C*-envelopes of tensor algebras arising from stochastic matrices

TL;DR

This paper investigates the C*-envelopes of tensor algebras linked to stochastic matrices, providing a classification based on K-theory and extension theory, and identifying boundary representations within the Toeplitz algebra.

Contribution

It offers a new classification of C*-envelopes for tensor algebras from stochastic matrices, including examples not isomorphic to known algebras, and clarifies the structure of these envelopes.

Findings

Identified boundary representations inside the Toeplitz algebra.

Provided examples of C*-envelopes not isomorphic to Toeplitz or Cuntz-Pimsner algebras.
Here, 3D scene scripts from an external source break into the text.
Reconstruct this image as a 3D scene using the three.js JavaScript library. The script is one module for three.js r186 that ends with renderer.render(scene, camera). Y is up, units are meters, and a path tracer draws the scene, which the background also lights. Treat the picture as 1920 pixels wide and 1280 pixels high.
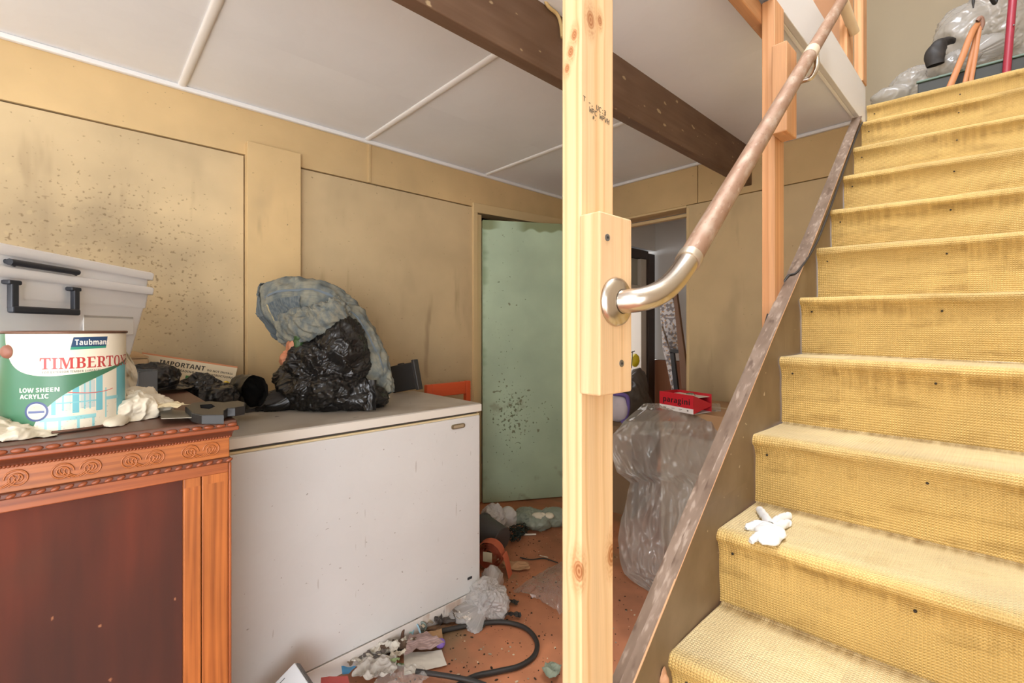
import * as THREE from 'three';
import { RoundedBoxGeometry } from 'three/addons/geometries/RoundedBoxGeometry.js';
import { mergeGeometries } from 'three/addons/utils/BufferGeometryUtils.js';
import { ImprovedNoise } from 'three/addons/math/ImprovedNoise.js';
import { RectAreaLightUniformsLib } from 'three/addons/lights/RectAreaLightUniformsLib.js';

// ---------------------------------------------------------------- camera, sky, daylight, exposure
const W = 1920, H = 1280, FOCAL = 871, YAW = THREE.MathUtils.degToRad(47.1), EYE = 1.25, HORIZON = 616;
const scene = new THREE.Scene();
const camera = new THREE.PerspectiveCamera(2 * Math.atan(H / 2 / FOCAL) * 180 / Math.PI, W / H, 0.02, 100);
camera.position.set(0, EYE, 0);
camera.rotation.y = YAW;
camera.setViewOffset(W, H, 0, H / 2 - HORIZON, W, H);
scene.add(camera);
const renderer = new THREE.WebGLRenderer({ antialias: true });
renderer.toneMapping = THREE.LinearToneMapping;
renderer.toneMappingExposure = 1.95;
renderer.shadowMap.enabled = true;
RectAreaLightUniformsLib.init();
{ // overcast sky, seen only through the openings
  const w = 64, h = 32, d = new Float32Array(w * h * 4);
  for (let y = 0; y < h; y++) for (let x = 0; x < w; x++) {
    const el = (y + 0.5) / h - 0.5, t = el > 0 ? 0.75 + 0.7 * el : 0.3;
    d.set([t * 1.02, t * 1.0, t * 0.97, 1], (y * w + x) * 4);
  }
  const sky = new THREE.DataTexture(d, w, h, THREE.RGBAFormat, THREE.FloatType);
  sky.mapping = THREE.EquirectangularReflectionMapping; sky.needsUpdate = true;
  scene.background = sky; scene.backgroundIntensity = 2.2;
}
function daylight(w, h, intensity, pos, target, color = 0xf0f5ff) { // daylight coming in through an opening of the same size
  const l = new THREE.RectAreaLight(color, intensity, w, h);
  l.position.set(...pos); l.lookAt(...target); scene.add(l); return l;
}
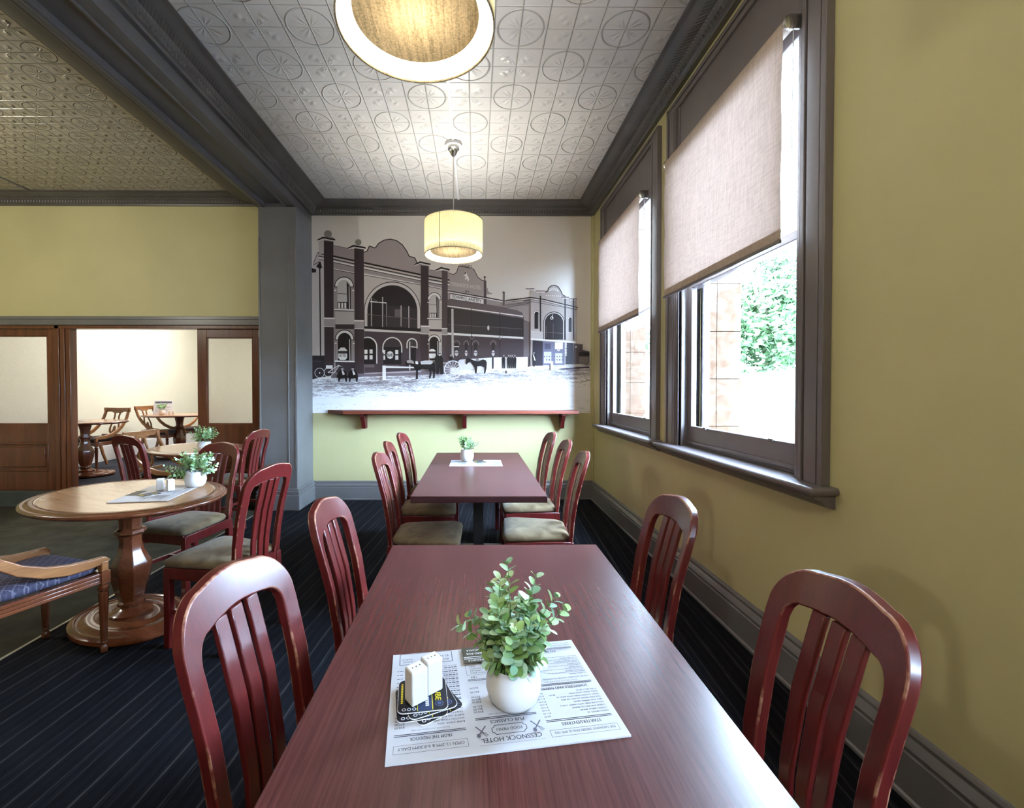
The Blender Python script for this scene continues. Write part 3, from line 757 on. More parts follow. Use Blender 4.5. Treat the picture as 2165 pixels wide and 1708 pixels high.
    P.poly([(442, 850), (848, 866), (848, 892), (442, 872)], BK); P.poly([(442, 868), (848, 890), (848, 904), (442, 886)], rgb(220, 210, 206))
    # bar front under the balcony
    P.arch(398, 534, 926, 1120, CR); P.arch(398, 526, 934, 1122, BK); P.poly([(375, 880), (438, 880), (438, 1190), (375, 1192)], rgb(72, 58, 62))
    P.arch(570, 714, 928, 1040, CR); P.arch(578, 706, 936, 1042, rgb(70, 58, 63)); P.rect(578, 1000, 706, 1125, BK)
    for (x, y) in ((441, 1020), (441, 1060), (478, 1018), (478, 1060), (578, 1022), (578, 1062), (663, 1022), (663, 1062)):
        w = 22 if x < 500 or x > 600 else 12; P.rect(x, y, x + w, y + 30, CR)
    P.disc(626, 1058, 25, 29, CR, 8); P.text('BAR', 627, 1070, 24, BK, width=38, align='CENTER', off=.03)
    P.rect(444, 1128, 512, 1148, MID); P.rect(582, 1132, 690, 1150, MID)
    P.arch(744, 824, 936, 1010, CR); P.arch(752, 816, 944, 1012, rgb(78, 65, 70)); P.rect(776, 998, 812, 1120, BK); P.line([(768, 960), (768, 1168)], 7, CR); P.line([(776, 998), (814, 1002)], 6, CR)
    # pediment
    P.poly([(1055, 466), (1082, 478), (1105, 462), (1122, 418), (1130, 408), (1225, 435), (1238, 455), (1255, 492), (1282, 515), (1306, 522), (1306, 640), (1055, 598)], rgb(176, 162, 158))
    P.line([(1055, 466), (1082, 478), (1105, 462), (1122, 414), (1228, 436), (1242, 462), (1258, 494), (1285, 516), (1306, 522)], 5, BK); P.line([(1128, 404), (1225, 432)], 8, rgb(196, 184, 178))
    for k in range(7): P.line([(1150 + k * 10, 410 - 8 * (1 - abs(k - 2) / 5)), (1152 + k * 10, 418 + k * 2)], 4, BK)
    P.poly([(1302, 518), (1320, 520), (1322, 690), (1302, 688)], DK2); P.disc(1309, 496, 8, 8, DK, 10); P.line([(1309, 504), (1309, 520)], 7, DK)
    P.poly([(1165, 462), (1172, 456), (1180, 466), (1183, 482), (1192, 496), (1196, 514), (1188, 530), (1186, 512), (1178, 504), (1174, 516), (1166, 510), (1172, 498), (1168, 486), (1158, 492), (1160, 482), (1168, 476)], CR)
    P.disc(1170, 466, 6, 7, DK, 8)
    sk = lambda a: ((1, .155), (.0, -1))
    P.text('CESSNOCK HOTEL', 1064, 556, 26, rgb(222, 212, 206), (1, .13), (0, -1), width=220, off=.01)
    P.text('- BY -', 1150, 604, 17, BK, (1, .13), (0, -1), width=66, off=.02)
    P.line([(1042, 594), (1306, 640), (1460, 668)], 7, BK); P.line([(1042, 602), (1306, 648), (1460, 676)], 6, CR)
    P.poly([(1060, 616), (1300, 655), (1300, 690), (1060, 652)], CR); P.line([(1060, 616), (1300, 655)], 3, DK); P.line([(1060, 652), (1300, 690)], 3, DK)
    P.text('EDWIN J. ANSTEY.', 1078, 646, 21, BK, (1, .158), (0, -1), width=212, off=.025)
    P.poly([(1320, 570), (1330, 600), (1345, 612), (1360, 618), (1322, 622)], PAN); P.line([(1326, 572), (1332, 600), (1362, 616)], 3, DK)
    P.line([(1306, 640), (1460, 668), (1640, 640), (1660, 640)], 6, BK); P.line([(1306, 690), (1460, 716), (1650, 678)], 3, DK)
    P.line([(1448, 612), (1446, 700)], 12, rgb(100, 88, 88)); P.disc(1446, 606, 8, 8, DK, 8)
    # verandah
    P.poly([(1040, 655), (1180, 668), (1400, 705), (1545, 735), (1578, 750), (1592, 785), (1590, 800), (1040, 712)], rgb(104, 90, 93))
    P.poly([(1040, 712), (1590, 795), (1590, 935), (1040, 900)], rgb(52, 45, 48)); P.poly([(1040, 912), (1590, 940), (1590, 1080), (1040, 1100)], rgb(74, 61, 66))
    P.line([(1040, 704), (1586, 778)], 8, CR)
    P.line([(1045, 838), (1582, 868)], 3, rgb(110, 100, 102))
    for k in range(62): P.line([(1050 + k * 8.6, 840 + k * .47), (1050 + k * 8.6, 898 + k * .45)], 1.4, rgb(78, 70, 73))
    P.poly([(1040, 896), (1588, 928), (1588, 942), (1040, 912)], CR)
    for x in (1215, 1418):
        P.line([(x, 722 if x < 1300 else 750), (x, 1075)], 5, rgb(40, 33, 36)); P.line([(x, 945), (x + 22, 922)], 3, rgb(150, 140, 140)); P.line([(x, 945), (x - 16, 922)], 3, rgb(150, 140, 140))
    for x, w in ((1105, 50), (1175, 36), (1243, 46), (1370, 40)):
        P.ring(x, 985, w / 2, 30, 4, rgb(150, 138, 140), PI, 2 * PI, 10); P.rect(x - w / 4, 975, x + w / 4, 1070, rgb(48, 40, 44)); P.disc(x, 1045, w * .28, 22, rgb(196, 187, 186), 10); P.line([(x - w * .25, 1040), (x + w * .25, 1041)], 5, DK)
    P.disc(1335, 862, 8, 18, rgb(214, 206, 202), 10); P.line([(1086, 998), (1124, 998)], 5, CR)
    P.line([(1076, 730), (1078, 1078)], 16, rgb(196, 188, 184)); P.disc(1076, 730, 8, 6, rgb(220, 212, 206), 8)
    # hoardings, people
    P.poly([(1120, 1092), (1362, 1076), (1362, 1158), (1120, 1166)], rgb(222, 214, 214)); P.poly([(1374, 1076), (1622, 1072), (1624, 1144), (1374, 1158)], rgb(232, 226, 224))
    P.rect(1360, 1076, 1373, 1158, DK); P.rect(1620, 1070, 1627, 1145, DK)
    # right block
    P.poly([(1640, 575), (1662, 575), (1662, 600), (1700, 600), (1745, 602), (1762, 600), (1772, 570), (1792, 556), (1815, 553), (1840, 566), (1858, 594), (1870, 622), (1886, 632), (1910, 640), (1950, 655), (1972, 655), (1974, 970), (1965, 1118), (1640, 1136)], rgb(184, 171, 165))
    P.line([(1745, 602), (1762, 600), (1772, 570), (1792, 556), (1815, 553), (1840, 566), (1858, 594), (1870, 622), (1892, 634)], 6, BK)
    P.ring(1806, 608, 36, 34, 3, CR, PI * 1.1, PI * 1.95, 10); [P.disc(1780 + k * 13, 592 - 6 * math.sin(k * .8), 3.5, 5, CR, 6) for k in range(5)]
    [P.disc(1752 + k * 15, 628 + k * .6, 3.5, 4, CR, 6) for k in range(8)]
    for (dy, w, c) in ((0, 7, BK), (9, 7, PAN2), (15, 3, BK)): P.line([(1460, 664 + dy), (1640, 642 + dy), (1730, 655 + dy), (1980, 714 + dy)], w, c)
    P.line([(1460, 700), (1650, 672), (1975, 730)], 3, DK)
    for x0, x1, y in ((1628, 1662, 580), (1700, 1740, 596), (1886, 1910, 640), (1945, 1970, 652)): P.line([(x0 - 24, y), (x1 + 6, y)], 6, DK2); P.line([(x0 - 20, y + 7), (x1 + 4, y + 7)], 5, CR)
    win(1664, 1704, 740, 868, True); win(1912, 1942, 782, 890, True)
    bigarch(1736, 1882, 750, 946, 10); P.ring(1793, 790, 9, 9, 4, CR); P.line([(1800, 765), (1795, 790)], 3, CR)
    P.line([(1746, 892), (1874, 902)], 3, GR); P.line([(1752, 850), (1752, 930)], 3, GR); P.line([(1803, 830), (1803, 935)], 3, GR)
    for x in (1710, 1888, 1949): P.line([(x, 630 if x < 1800 else 650), (x + 2, 950)], 9, BK)
    P.poly([(1640, 880), (1730, 890), (1730, 945), (1640, 938)], rgb(206, 195, 190)); P.line([(1640, 942), (1970, 966)], 10, CR)
    P.poly([(1655, 952), (1728, 958), (1728, 1134), (1655, 1134)], rgb(48, 40, 50)); P.poly([(1728, 958), (1886, 968), (1886, 1128), (1728, 1132)], rgb(110, 104, 124)); P.poly([(1894, 968), (1946, 972), (1946, 1122), (1894, 1124)], rgb(50, 44, 58))
    P.rect(1736, 1035, 1790, 1118, rgb(186, 184, 202)); P.rect(1742, 975, 1784, 1015, rgb(80, 76, 94)); P.rect(1816, 966, 1872, 1014, CR); P.rect(1818, 1045, 1870, 1118, rgb(196, 194, 208)); P.ring(1842, 1010, 10, 16, 5, CR)
    for k in range(9): P.disc(1896, 972 + k * 11, 6, 4, CR, 8)
    for k in range(18): P.disc(1740 + (k * 37) % 130, 1070 + (k * 23) % 46, 5, 6, rgb(90, 86, 108), 6)
    P.poly([(1950, 975), (2016, 980), (2016, 1022), (2066, 1032), (2066, 1118), (1950, 1122)], rgb(86, 74, 78)); P.poly([(1988, 1036), (2066, 1040), (2066, 1064), (1988, 1066)], BK); P.disc(1968, 1000, 6, 6, CR, 8); P.rect(1990, 1070, 2060, 1116, rgb(130, 118, 114))
    P.poly([(1830, 1160), (1900, 1150), (2066, 1140), (2066, 1152), (1900, 1164)], rgb(72, 64, 82)); P.rect(1786, 1104, 1802, 1166, rgb(224, 222, 230))
    # hitching rail
    P.rect(572, 1135, 597, 1242, CR); P.poly([(597, 1138), (800, 1144), (800, 1154), (597, 1152)], CR)
    # cart and horses
    MAN = rgb(34, 28, 32)
    P.poly([(952, 1070), (975, 1055), (998, 1060), (1008, 1090), (1010, 1195), (990, 1200), (982, 1150), (975, 1200), (960, 1198), (958, 1130), (948, 1100)], MAN); P.disc(984, 1056, 9, 9, CR, 8); P.disc(984, 1050, 12, 4, MAN, 8)
    P.poly([(738, 1120), (745, 1098), (770, 1088), (795, 1100), (830, 1118), (870, 1100), (925, 1098), (948, 1112), (956, 1150), (948, 1226), (934, 1228), (938, 1180), (922, 1170), (926, 1190), (918, 1228), (906, 1228), (914, 1180), (905, 1162), (845, 1160), (828, 1172), (828, 1230), (812, 1234), (814, 1172), (800, 1150), (782, 1130), (758, 1128), (744, 1138)], MAN)
    P.poly([(845, 1106), (880, 1098), (925, 1098), (938, 1112), (920, 1126), (850, 1126)], rgb(206, 198, 196)); P.poly([(745, 1100), (772, 1090), (796, 1104), (800, 1122), (775, 1118), (752, 1118)], rgb(176, 166, 164)); P.poly([(808, 1105), (826, 1104), (830, 1124), (812, 1124)], CR)
    P.line([(820, 1130), (1062, 1130)], 6, MAN); P.line([(1050, 1102), (1120, 1096), (1140, 1078)], 6, MAN); P.disc(1066, 1078, 14, 20, MAN, 10); P.disc(1066, 1062, 10, 8, rgb(150, 140, 138), 8)
    for k in range(16):
        a = k * PI / 8; P.line([(1080, 1164), (1080 + 60 * math.cos(a), 1164 + 60 * math.sin(a))], 4, rgb(226, 218, 220))
    P.ring(1080, 1164, 62, 63, 7, rgb(236, 230, 232)); P.disc(1080, 1164, 9, 9, CR, 12)
    P.poly([(1170, 1116), (1172, 1092), (1184, 1078), (1196, 1082), (1232, 1098), (1262, 1104), (1296, 1090), (1316, 1096), (1324, 1114), (1322, 1150), (1314, 1190), (1302, 1192), (1306, 1150), (1284, 1136), (1256, 1140), (1250, 1192), (1239, 1192), (1236, 1150), (1222, 1128), (1206, 1106), (1188, 1116), (1178, 1128)], MAN)
    P.poly([(1244, 1086), (1262, 1080), (1268, 1100), (1250, 1106)], rgb(140, 130, 130))
    for x, w in ((1446, 13), (1480, 10), (1494, 9), (1508, 9), (1526, 12)):
        P.poly([(x - w, 1082), (x, 1068), (x + w, 1082), (x + w * .8, 1154), (x + 2, 1156), (x, 1115), (x - 3, 1156), (x - w * .8, 1154)], MAN); P.disc(x, 1064, 6, 8, rgb(150, 138, 136), 8)
    P.poly([(1650, 1060), (1664, 1048), (1680, 1060), (1676, 1110), (1668, 1142), (1660, 1142), (1654, 1100)], MAN); P.poly([(1656, 1056), (1662, 1054), (1676, 1098), (1668, 1098)], CR); P.disc(1664, 1044, 6, 7, rgb(150, 140, 138), 8)
    P.disc(1462, 1182, 9, 13, DK2, 8)
    # bicycles and seated men
    for x, y, r in ((122, 1188, 34), (186, 1184, 32)): P.ring(x, y, r, r, 4, rgb(222, 214, 216)); P.disc(x, y, 5, 5, CR, 8)
    P.rect(168, 1134, 216, 1158, CR); P.line([(186, 1184), (230, 1150), (262, 1136)], 4, CR); P.line([(186, 1184), (228, 1188), (262, 1136)], 4, CR); P.ring(268, 1172, 30, 34, 3, rgb(160, 150, 154)); P.line([(250, 1132), (276, 1140)], 4, CR)
    for x, dx in ((284, 0), (360, 0)):
        P.poly([(x - 40, 1222), (x - 32, 1190), (x - 14, 1168), (x + 14, 1168), (x + 34, 1192), (x + 38, 1222), (x + 34, 1252), (x + 24, 1252), (x + 20, 1228), (x - 12, 1230), (x - 18, 1252), (x - 28, 1252), (x - 28, 1228)], rgb(28, 23, 28))
        P.poly([(x - 3, 1172), (x + 6, 1172), (x + 20, 1198), (x + 4, 1204)], CR); P.disc(x, 1160, 9, 10, rgb(186, 174, 170), 10); P.disc(x, 1151, 11, 4, MAN, 8)
    o = P.done('wall_mural', None, ('print', 'road_print'))
    return tag(o, 'large sepia photographic mural of an old corner hotel covering the back wall', 'mural')
mural()

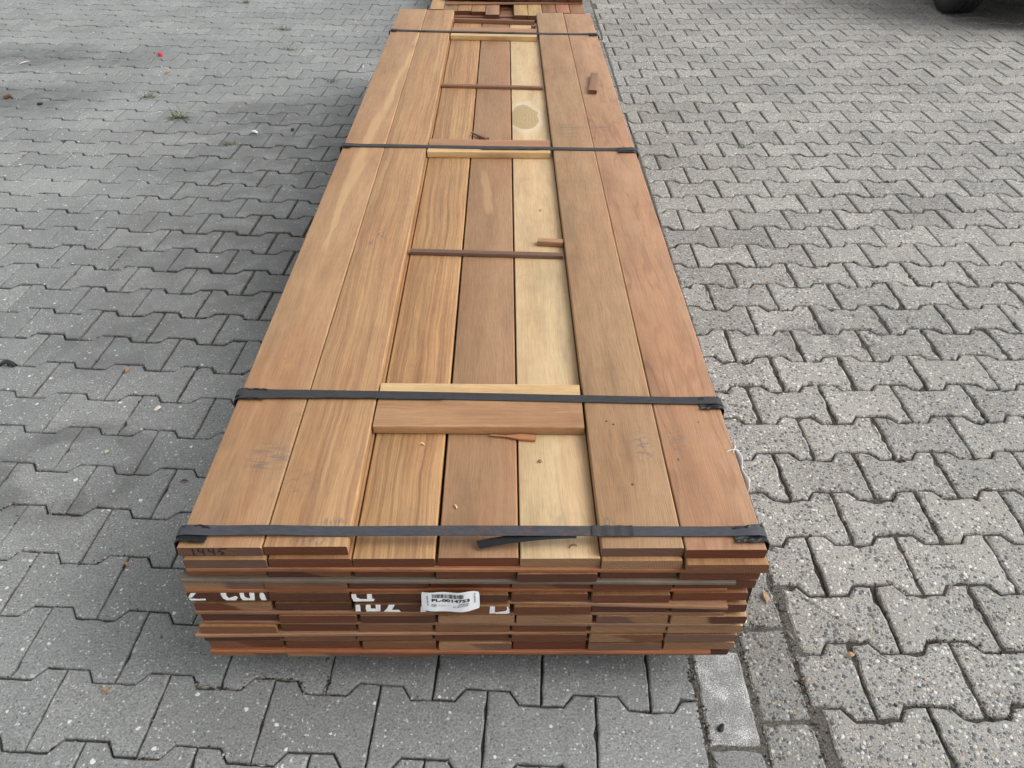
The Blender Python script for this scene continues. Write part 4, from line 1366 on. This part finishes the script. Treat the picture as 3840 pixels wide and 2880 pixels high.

Classified C*-envelopes up to *-isomorphism and stable isomorphism using K-theory.

Abstract

In this paper we study the C*-envelope of the (non-self-adjoint) tensor algebra associated via subproduct systems to a finite irreducible stochastic matrix $P$. Firstly, we identify the boundary representations of the tensor algebra inside the Toeplitz algebra, also known as its non-commutative Choquet boundary. As an application, we provide examples of C*-envelopes that are not *-isomorphic to either the Toeplitz algebra or the Cuntz-Pimsner algebra. This characterization required a new proof for the fact that the Cuntz-Pimsner algebra associated to $P$ is isomorphic to $C(\mathbb{T}, M_d(\mathbb{C}))$, filling a gap in a previous paper. We then proceed to classify the C*-envelopes of tensor algebras of stochastic matrices up to *-isomorphism and stable isomorphism, in terms of the underlying matrices. This is accomplished by determining the K-theory of these C*-algebras and by combining this information with results due to Paschke and Salinas in extension theory. This classification is applied to provide a clearer picture of the various C*-envelopes that can land between the Toeplitz and the Cuntz-Pimsner algebras.